Books

Organized, internationally

Lorcan 1 min read

There was some discussion a while ago in various places about the relative merits of bookstore and public library shelf organization.
I was thinking of this as I was looking at music in Borders earlier today. Borders used to have Irish music in a section called World. Now they have a new section called International. And in International there is both Celtic and Irish/Scottish. On my brief perusal I could not immediately see which was used for which materials as it seemed to me that stuff under either heading could be put in the other. Now, maybe this move is informed by experience, as in the earlier organization Irish and Scottish stuff was occasionally mixed up. It could be that this new categorization aims to remove that opportunity for confusion 😉
However, I was interested to find in the Irish/Scottish material the wonderful, but, er, English, Kate Rusby. It seems that she is being assimilated to transatlantic folkiness. (Of course, if she were, say, a ‘rock’ artist, she would be in the general rock section, not in the ‘international’ section.) I was curious to see how Kate Rusby was tagged in (the US version of) Amazon.
rusbytags.png
(There are no tags in the UK Amazon. I wonder whether or not this flows from a judgment that tagging is culturally or geographically specific.

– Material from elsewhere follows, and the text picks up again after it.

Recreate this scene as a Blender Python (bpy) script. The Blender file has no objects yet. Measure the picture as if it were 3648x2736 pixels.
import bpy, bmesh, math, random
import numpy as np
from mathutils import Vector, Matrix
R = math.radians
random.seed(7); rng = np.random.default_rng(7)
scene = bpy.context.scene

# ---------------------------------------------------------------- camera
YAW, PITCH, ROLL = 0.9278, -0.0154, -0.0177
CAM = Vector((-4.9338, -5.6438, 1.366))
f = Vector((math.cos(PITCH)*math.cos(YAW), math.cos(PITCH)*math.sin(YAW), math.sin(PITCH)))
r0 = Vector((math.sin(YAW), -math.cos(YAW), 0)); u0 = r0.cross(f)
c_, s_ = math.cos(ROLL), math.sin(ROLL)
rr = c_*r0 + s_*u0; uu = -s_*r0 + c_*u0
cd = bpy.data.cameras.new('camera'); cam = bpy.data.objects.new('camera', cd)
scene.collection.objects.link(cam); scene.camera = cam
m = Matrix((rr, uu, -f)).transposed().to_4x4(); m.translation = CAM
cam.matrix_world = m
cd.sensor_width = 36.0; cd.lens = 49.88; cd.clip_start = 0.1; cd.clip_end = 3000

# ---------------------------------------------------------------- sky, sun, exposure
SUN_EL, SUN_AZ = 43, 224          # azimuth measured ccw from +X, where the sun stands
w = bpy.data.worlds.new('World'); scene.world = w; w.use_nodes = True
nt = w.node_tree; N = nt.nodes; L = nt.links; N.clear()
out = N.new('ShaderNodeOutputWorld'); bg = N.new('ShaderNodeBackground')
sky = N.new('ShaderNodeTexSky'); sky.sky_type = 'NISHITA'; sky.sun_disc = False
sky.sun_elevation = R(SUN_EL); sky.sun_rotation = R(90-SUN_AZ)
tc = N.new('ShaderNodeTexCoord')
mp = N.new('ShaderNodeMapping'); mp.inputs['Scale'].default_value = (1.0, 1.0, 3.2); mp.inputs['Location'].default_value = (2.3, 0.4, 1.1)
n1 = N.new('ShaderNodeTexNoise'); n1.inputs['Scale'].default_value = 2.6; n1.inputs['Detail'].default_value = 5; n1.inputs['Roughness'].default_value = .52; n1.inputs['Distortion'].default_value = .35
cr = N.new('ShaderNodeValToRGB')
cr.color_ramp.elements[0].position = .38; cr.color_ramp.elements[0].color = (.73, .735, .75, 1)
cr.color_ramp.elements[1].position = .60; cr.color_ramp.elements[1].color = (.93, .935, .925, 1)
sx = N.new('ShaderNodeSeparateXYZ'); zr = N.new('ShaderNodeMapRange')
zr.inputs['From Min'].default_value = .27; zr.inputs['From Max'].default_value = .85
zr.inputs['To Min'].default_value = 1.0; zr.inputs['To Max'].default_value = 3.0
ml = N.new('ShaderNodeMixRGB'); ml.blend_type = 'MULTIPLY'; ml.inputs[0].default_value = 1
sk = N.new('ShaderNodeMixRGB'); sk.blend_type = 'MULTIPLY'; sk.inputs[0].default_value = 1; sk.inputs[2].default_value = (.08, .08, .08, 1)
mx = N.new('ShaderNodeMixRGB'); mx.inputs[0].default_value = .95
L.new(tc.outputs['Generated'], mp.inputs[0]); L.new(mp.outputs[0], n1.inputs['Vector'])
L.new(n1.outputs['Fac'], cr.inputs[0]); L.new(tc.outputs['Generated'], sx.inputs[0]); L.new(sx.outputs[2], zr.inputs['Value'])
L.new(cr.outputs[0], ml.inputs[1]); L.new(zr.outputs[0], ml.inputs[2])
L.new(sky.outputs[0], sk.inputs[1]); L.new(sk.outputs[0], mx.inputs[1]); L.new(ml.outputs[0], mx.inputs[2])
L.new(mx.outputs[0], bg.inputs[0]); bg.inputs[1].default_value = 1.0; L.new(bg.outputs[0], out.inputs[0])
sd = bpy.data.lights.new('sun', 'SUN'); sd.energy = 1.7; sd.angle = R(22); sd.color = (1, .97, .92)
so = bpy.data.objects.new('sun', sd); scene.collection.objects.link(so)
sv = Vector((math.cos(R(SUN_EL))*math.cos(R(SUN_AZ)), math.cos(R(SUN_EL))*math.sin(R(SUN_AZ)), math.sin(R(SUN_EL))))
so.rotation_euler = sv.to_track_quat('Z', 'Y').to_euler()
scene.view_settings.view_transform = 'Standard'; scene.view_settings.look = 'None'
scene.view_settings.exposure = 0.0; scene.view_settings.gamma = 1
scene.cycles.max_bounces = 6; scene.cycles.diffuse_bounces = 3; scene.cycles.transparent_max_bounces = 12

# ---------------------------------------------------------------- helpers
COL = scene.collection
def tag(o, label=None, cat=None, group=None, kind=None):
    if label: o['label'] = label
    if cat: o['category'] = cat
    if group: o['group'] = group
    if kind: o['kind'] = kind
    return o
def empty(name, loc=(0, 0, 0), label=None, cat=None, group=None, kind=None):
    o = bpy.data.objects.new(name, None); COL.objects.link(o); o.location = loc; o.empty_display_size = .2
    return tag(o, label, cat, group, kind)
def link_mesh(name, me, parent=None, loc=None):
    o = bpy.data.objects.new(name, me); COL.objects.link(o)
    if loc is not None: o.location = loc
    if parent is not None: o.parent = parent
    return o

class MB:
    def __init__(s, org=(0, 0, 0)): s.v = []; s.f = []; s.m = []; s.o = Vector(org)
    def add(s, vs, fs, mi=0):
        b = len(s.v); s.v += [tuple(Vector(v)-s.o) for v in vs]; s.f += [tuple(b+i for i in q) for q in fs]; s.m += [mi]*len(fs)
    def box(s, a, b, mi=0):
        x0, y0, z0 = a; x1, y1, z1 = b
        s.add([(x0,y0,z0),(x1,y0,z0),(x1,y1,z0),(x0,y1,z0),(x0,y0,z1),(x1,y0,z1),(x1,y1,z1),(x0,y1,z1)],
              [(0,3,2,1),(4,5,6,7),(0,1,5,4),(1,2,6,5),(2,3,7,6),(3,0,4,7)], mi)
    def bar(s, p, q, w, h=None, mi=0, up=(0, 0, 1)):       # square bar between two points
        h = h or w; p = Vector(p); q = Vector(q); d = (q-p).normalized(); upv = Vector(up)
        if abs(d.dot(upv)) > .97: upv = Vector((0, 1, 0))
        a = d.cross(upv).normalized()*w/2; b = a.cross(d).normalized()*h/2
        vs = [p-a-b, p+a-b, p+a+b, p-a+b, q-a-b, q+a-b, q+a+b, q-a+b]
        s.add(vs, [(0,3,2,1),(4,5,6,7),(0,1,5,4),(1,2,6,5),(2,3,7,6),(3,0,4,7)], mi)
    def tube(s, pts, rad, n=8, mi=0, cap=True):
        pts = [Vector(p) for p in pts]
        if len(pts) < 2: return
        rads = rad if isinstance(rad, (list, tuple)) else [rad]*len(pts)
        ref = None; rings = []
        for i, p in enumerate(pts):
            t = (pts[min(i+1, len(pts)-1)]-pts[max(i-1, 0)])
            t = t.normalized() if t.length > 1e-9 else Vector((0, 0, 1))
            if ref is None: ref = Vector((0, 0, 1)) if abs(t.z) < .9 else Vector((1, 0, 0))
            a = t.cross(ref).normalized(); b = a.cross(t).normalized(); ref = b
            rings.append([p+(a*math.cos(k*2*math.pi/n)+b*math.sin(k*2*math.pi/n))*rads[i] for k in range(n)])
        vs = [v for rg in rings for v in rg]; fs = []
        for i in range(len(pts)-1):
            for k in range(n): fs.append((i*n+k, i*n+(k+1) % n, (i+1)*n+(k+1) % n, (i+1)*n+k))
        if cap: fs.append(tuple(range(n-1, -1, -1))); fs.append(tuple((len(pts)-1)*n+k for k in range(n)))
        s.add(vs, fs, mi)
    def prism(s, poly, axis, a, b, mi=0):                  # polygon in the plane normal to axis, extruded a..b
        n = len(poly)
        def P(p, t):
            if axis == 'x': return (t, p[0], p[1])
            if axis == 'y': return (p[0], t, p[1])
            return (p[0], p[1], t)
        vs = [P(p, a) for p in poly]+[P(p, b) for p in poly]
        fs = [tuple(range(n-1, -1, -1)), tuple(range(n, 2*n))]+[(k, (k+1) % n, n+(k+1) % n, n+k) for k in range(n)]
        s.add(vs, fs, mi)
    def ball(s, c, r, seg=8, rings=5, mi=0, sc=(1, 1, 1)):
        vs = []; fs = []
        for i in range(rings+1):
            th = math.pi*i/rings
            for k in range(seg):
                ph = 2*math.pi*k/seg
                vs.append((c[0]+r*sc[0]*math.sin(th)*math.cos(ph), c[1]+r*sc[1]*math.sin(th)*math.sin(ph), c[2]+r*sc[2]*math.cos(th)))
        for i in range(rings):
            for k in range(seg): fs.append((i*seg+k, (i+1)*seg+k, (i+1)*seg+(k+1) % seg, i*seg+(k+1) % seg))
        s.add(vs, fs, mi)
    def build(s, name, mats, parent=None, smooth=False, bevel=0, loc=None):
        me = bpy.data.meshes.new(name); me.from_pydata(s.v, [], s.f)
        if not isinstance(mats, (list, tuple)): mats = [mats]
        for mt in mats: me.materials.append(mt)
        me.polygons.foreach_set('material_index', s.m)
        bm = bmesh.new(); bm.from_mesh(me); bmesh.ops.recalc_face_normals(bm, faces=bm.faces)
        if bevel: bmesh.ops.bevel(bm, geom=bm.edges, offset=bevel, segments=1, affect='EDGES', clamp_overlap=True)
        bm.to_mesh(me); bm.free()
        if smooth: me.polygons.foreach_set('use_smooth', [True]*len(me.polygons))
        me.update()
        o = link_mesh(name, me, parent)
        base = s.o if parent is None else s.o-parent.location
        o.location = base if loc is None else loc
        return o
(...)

There may be a more prosaic reason of course.)
Incidentally, when I first arrived at OCLC I tried – forlornly – to resist the use of international where what was really meant was non-US. Members’ Council is indeed an international body – it has participation from different countries. However, a delegate from The Netherlands or South Africa is not ‘international’. Similarly, Kate Rusby or Dolores Keane are no more or less international than Iris Dement. I notice that the use of international in this sense is becoming more widely used. Perhaps it stems from a desire to avoid using the rather stark foreign in these cases?